The long-term fate of the Riverside Swim Club is uncertain after a vote of its membership on Aug. 20 failed to gain a 51 percent majority in favor of a proposed $4.2 million renovation project.

Of the 479 families who belong to the club, 226, or 47 percent, voted in favor of the project, which was unveiled to members last month.

Just 16 members actively voted against the proposal. But it was members who didn’t vote at all — 237 — who decided the outcome. According to the club’s bylaws, any member failing to vote was counted as a “no.”

“What we’re taking away from this is that we have 226 families who view the club as being important enough to financially support its continued operation and renovation,” said Adrian Mendoza, who is president of the Riverside Swim Club board of directors.

But that support is short of what’s needed to make the dreams of a renovated swim club a reality. Now club officials are pondering what their next step will be.

“We’re considering what our alternatives are, but it’s encouraging to see 47 percent support the renovation,” Mendoza said. “We respect the result and have to figure out where to go from here.”

In the short term, there are no plans to fold the club, said Mendoza, and officials plan to re-open the pool as scheduled in May 2014.

“There are no plans to not operate the pool on an ongoing basis, but we understand that something needs to be done,” said Mendoza.

The Riverside Swim Club, a private club funded through member dues, was built in 1962 on land once owned by the Burlington Northern-Santa Fe Railroad. The two pools — the competition pool with deep-end diving area and a smaller, shallow-water-only “junior” pool remain much the way they appeared when they were built.

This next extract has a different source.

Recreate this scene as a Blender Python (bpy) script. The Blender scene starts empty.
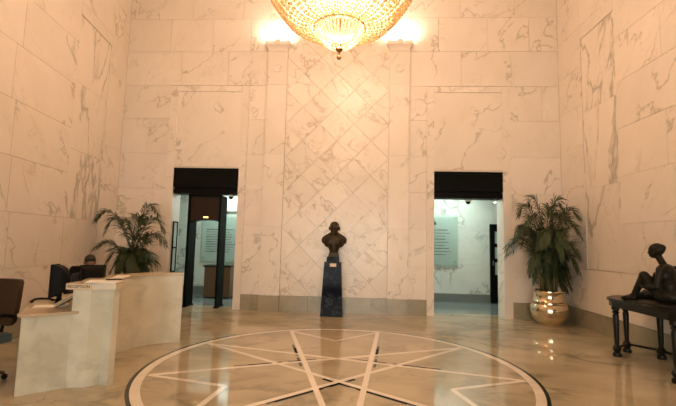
import bpy, bmesh, math, random
from mathutils import Vector, Matrix, Quaternion
random.seed(7)
PI = math.pi
S = bpy.context.scene
COL = S.collection

# ------------------------------------------------------------------ camera
def make_camera():
    yaw, pit, rol = math.radians(-3.11465), math.radians(5.54147), math.radians(1.36226)
    fwd = Vector((math.sin(yaw)*math.cos(pit), math.cos(yaw)*math.cos(pit), math.sin(pit)))
    r0 = Vector((math.cos(yaw), -math.sin(yaw), 0)); u0 = r0.cross(fwd)
    c, s = math.cos(rol), math.sin(rol)
    r = c*r0 + s*u0; u = -s*r0 + c*u0
    m = Matrix((r, u, -fwd)).transposed().to_4x4()
    m.translation = Vector((0, 0, 1.5))
    cd = bpy.data.cameras.new('camera'); cam = bpy.data.objects.new('camera', cd); COL.objects.link(cam)
    cam.matrix_world = m
    cd.sensor_fit = 'HORIZONTAL'; cd.sensor_width = 36; cd.lens = 36*409.96/676
    cd.clip_start = .05; cd.clip_end = 200
    S.camera = cam
make_camera()

# ------------------------------------------------------------------ world, lights, exposure
W = bpy.data.worlds.new('sky'); S.world = W; W.use_nodes = True
wb = W.node_tree.nodes['Background']; wb.inputs[0].default_value = (.7, .74, .75, 1); wb.inputs[1].default_value = .12
S.view_settings.view_transform = 'Standard'; S.view_settings.look = 'None'
S.view_settings.gamma = 1; S.view_settings.use_curve_mapping = False
S.view_settings.exposure = 0.2

def light(name, kind, loc, energy, color, size=.2, size_y=None, rot=(0, 0, 0), spot=None):
    d = bpy.data.lights.new(name, kind); d.energy = energy; d.color = color
    if kind == 'AREA':
        d.size = size
        if size_y: d.shape = 'RECTANGLE'; d.size_y = size_y
    else: d.shadow_soft_size = size
    if kind == 'POINT': d.specular_factor = 0
    if spot: d.spot_size = spot; d.spot_blend = .6
    o = bpy.data.objects.new(name, d); COL.objects.link(o); o.location = loc; o.rotation_euler = rot
    return o
WARM = (1.0, .675, .46)
# daylight through the glazed entrance behind the camera
ent = light('entrance_daylight', 'AREA', (-.3, -2.9, 1.6), 84, (1.0, .97, .86), 5.0, 2.6, (PI/2, 0, 0))
ent.data.specular_factor = .0; ent.data.spread = math.radians(95)
# chandelier: lamps within the basket, then an added fill light
light('chandelier_lamps', 'POINT', (-.31, 5.1, 4.75), 370, WARM, .3)
light('chandelier_basket_fill', 'POINT', (-.31, 5.1, 4.17), 70, WARM, .06)  # added fill without a bulb, brightens the lower back wall and floor
# more chandelier light sent up to the ceiling and walls
light('chandelier_upper_lamps', 'POINT', (-.31, 5.1, 6.1), 250, WARM, .5)
# floodlights on the two pilaster caps
for x in (-1.95, .85):
    light('pilaster_floodlight', 'AREA', (x, 8.78, 6.20), 9, (1, .8, .58), .6, .12, (math.radians(140), 0, 0))
# corridor fluorescents
for x in (-3.4, -.6, 2.4):
    light('corridor_light', 'AREA', (x, 10.5, 3.02), 22, (.80, 1.0, .92), 1.2, .5)

# ------------------------------------------------------------------ node materials
def nmat(name):
    m = bpy.data.materials.new(name); m.use_nodes = True
    n = m.node_tree.nodes; l = m.node_tree.links
    return m, n, l, n['Principled BSDF']
def rgb(c): return (c[0], c[1], c[2], 1)
def simple(name, col, rough=.5, metal=0, noise=.0, nscale=12, bump=0, coat=0, emit=None, es=0, spec=.5):
    m, n, l, b = nmat(name)
    b.inputs['Roughness'].default_value = rough; b.inputs['Metallic'].default_value = metal
    b.inputs['Coat Weight'].default_value = coat; b.inputs['Specular IOR Level'].default_value = spec
    tc = n.new('ShaderNodeTexCoord'); t = n.new('ShaderNodeTexNoise')
    t.inputs['Scale'].default_value = nscale; t.inputs['Detail'].default_value = 4
    l.new(tc.outputs['Object'], t.inputs['Vector'])
    mx = n.new('ShaderNodeMix'); mx.data_type = 'RGBA'
    mx.inputs['A'].default_value = rgb([max(0, c*(1-noise)) for c in col]); mx.inputs['B'].default_value = rgb([min(1, c*(1+noise)) for c in col])
    l.new(t.outputs['Fac'], mx.inputs['Factor']); l.new(mx.outputs['Result'], b.inputs['Base Color'])
    if bump:
        bp = n.new('ShaderNodeBump'); bp.inputs['Strength'].default_value = bump; bp.inputs['Distance'].default_value = .01
        l.new(t.outputs['Fac'], bp.inputs['Height']); l.new(bp.outputs['Normal'], b.inputs['Normal'])
    if emit:
        b.inputs['Emission Color'].default_value = rgb(emit); b.inputs['Emission Strength'].default_value = es
    return m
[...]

But much of the pool’s infrastructure is started to crumble. In 2005, the club commissioned a survey that revealed a host of code and condition issues, including cracks in the pool lining that were leaking hundreds of thousands of gallons of water into the ground annually.

Despite the survey, the club held off on repairs. Last year, a long-range planning committee was formed to work with an architectural firm and come up with a renovation plan, which was revealed July 23.

The plan called for a new eight-lane pool with an adjacent diving well and a separate junior pool with a zero-depth area and water features. But to fund the improvements, member families would have to come up with a lump-sum payment of several thousand dollars plus annual debt service payments of several hundred dollars, greatly increasing their contributions to keep the club running.

According to Mendoza, one strategy club officials likely will pursue is attracting new members interested in seeing the club survive. It won’t take that many more members to tip the scales in favor of renovation.

“The best thing for the club in light of our needs is how to drive membership levels up,” said Mendoza. “Increased member levels give us more flexibility on how to proceed.”